On September 3, the US District Court for the Western District of Texas sentenced Jorge Alonso Gutierrez, a Mexican citizen, to three years in prison for his “role in a conspiracy to smuggle protected reptiles from Mexico to the United States.”1 Gutierrez admitted to acting as the middleman between several Mexico-based suppliers and US-based customers and was part of one of the most successful cross-border schemes to illegally trade wildlife in the United States.

Between 2015 and 2020, Gutierrez helped illegally move more than $3.5 million in exotic animals across the border in El Paso. This movement of animals was part of the reason that city became the epi-center of illegal wildlife trade in the United States, with almost one third of all wildlife seizures occurring in El Paso between 2007 and 2017.2 According to the Justice Department's announcement, Gutierrez smuggled protected species across the border without permits, in contravention of the Convention on International Trade in Endangered Species of Wild Fauna and Flora (CITES)3 and the Endangered Species Act (ESA).4

CITES is an international agreement among the governments of more than 180 countries which aims to ensure that international trade of wild animals, plants, or animal or plant products does not threaten the survival of these species.5 The agreement works by requiring a permit to import or export a species listed on one of three appendices, based on what level of protection the species requires.6

The Endangered Species Act is a key statute in the US government's implementation of CITES. The US Fish & Wildlife Service is the designated authority to carry out the US government's obligations under CITES, and, through the ESA, maintains its own list of species that are endangered or threatened around the world.7 The ESA makes it unlawful to take a listed species without a permit, where “take” can mean “to harass, harm, pursue, hunt, shoot, wound, kill, trap, capture, or collect, or to attempt to engage in any such conduct.”8

Gutierrez's recent sentencing is the most recent example of the Justice Department's general enforcement effort to pursue criminal sanctions for violating the ESA, the Lacey Act, and other related crimes. The action reflects international recognition that the illicit trafficking of wildlife is a serious transnational crime that not only threatens species survival, but also biodiversity, human health, economic development, security, and the rule of law.

Footnotes

1 See Department of Justice, Mexican National Sentenced for Trafficking in Wildlife (Sept. 3, 2021).

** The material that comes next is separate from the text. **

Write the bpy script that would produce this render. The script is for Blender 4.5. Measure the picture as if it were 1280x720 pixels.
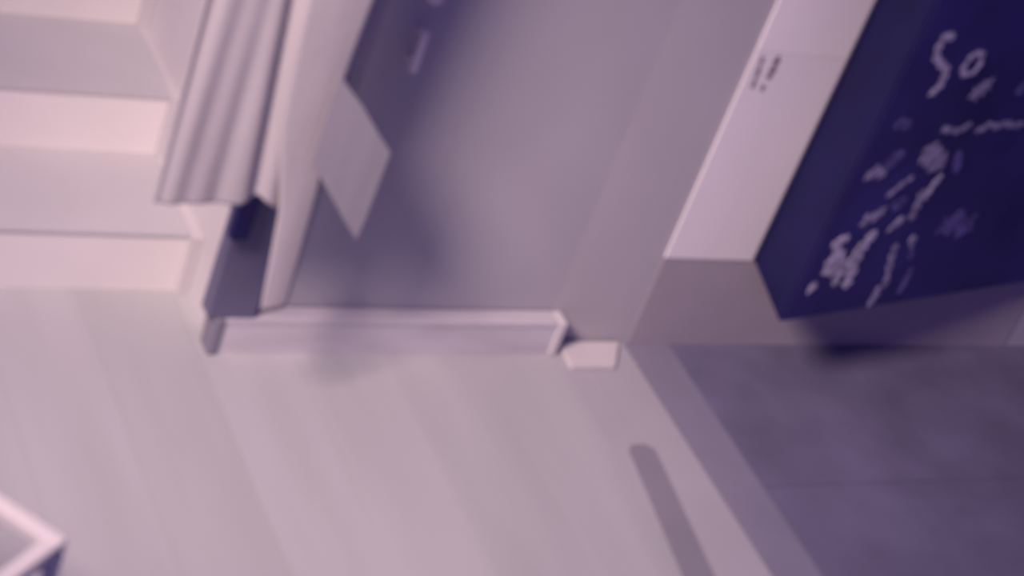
import bpy, bmesh, math, random
from mathutils import Vector, Matrix

random.seed(7)
for o in list(bpy.data.objects):
    bpy.data.objects.remove(o, do_unlink=True)
scene = bpy.context.scene
COL = scene.collection

# ------------------------------------------------------------------ camera
# x runs along the back wall, y into it, z up (metres).  The camera hangs high
# on the wall behind, tilted down 32 degrees and rolled.
cam_data = bpy.data.cameras.new('camera')
cam = bpy.data.objects.new('camera', cam_data)
COL.objects.link(cam)
yaw, pitch, roll = math.radians(35.0), math.radians(32.2), math.radians(21.7)
fwd = Vector((math.sin(yaw) * math.cos(pitch), math.cos(yaw) * math.cos(pitch), -math.sin(pitch)))
side = Vector((math.cos(yaw), -math.sin(yaw), 0))
upv = side.cross(fwd)
right = side * math.cos(roll) + upv * math.sin(roll)
top = -side * math.sin(roll) + upv * math.cos(roll)
m = Matrix((right, top, -fwd)).transposed().to_4x4()
m.translation = Vector((0, 0, 2.5))
cam.matrix_world = m
cam_data.sensor_width = 36
cam_data.lens = 2600 / 1280 * 36
cam_data.clip_start = 0.02
cam_data.dof.use_dof = True            # the photograph is out of focus
cam_data.dof.focus_distance = 400
cam_data.dof.aperture_fstop = 4.5
scene.camera = cam

# ------------------------------------------------------------------ light
world = bpy.data.worlds.new('world')
scene.world = world
world.use_nodes = True
bg = world.node_tree.nodes['Background']
bg.inputs['Color'].default_value = (0.36, 0.25, 1.0, 1)
bg.inputs['Strength'].default_value = 0.29

def spot(name, loc, aim, energy, angle, blend, radius, color):
    d = bpy.data.lights.new(name, 'SPOT')
    d.energy = energy; d.spot_size = math.radians(angle); d.spot_blend = blend
    d.shadow_soft_size = radius; d.color = color
    o = bpy.data.objects.new(name, d); COL.objects.link(o)
    o.location = loc
    o.rotation_euler = (Vector(aim) - Vector(loc)).to_track_quat('-Z', 'Y').to_euler()
    return o
spot('key_spot', (-0.80, 1.40, 2.98), (1.75, 2.85, 0.3), 950, 48, 1.0, 0.50, (1.0, 0.755, 0.70))  # unseen key light, added at upper left and coned to shape the shading

vs = scene.view_settings
vs.view_transform = 'Standard'
vs.look = 'None'
vs.gamma = 1.0
vs.exposure = 0.0
vs.use_curve_mapping = False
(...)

2 See Kevin Sieff, ‘Tape their beaks': Wildlife trafficking case offers glimpse into clandestine animal trade from Mexico, The Washington Post (Sept. 11, 2021).

3 Convention on International Trade in Endangered Species of Wild Fauna and Flora, March 3rd, 1973, 993 U.N.T.S. 243.

4 16 U.S.C. Ch. 35.

5 See What is CITES?, CITES.

6 Appendix I includes species threated with extinction, Appendix II lists species for which trade must be controlled to ensure their survival, and Appendix III contains species protected by at least one country. See How CITES works.

7 U.S. Fish & Wildlife Service, CITES, International Affairs.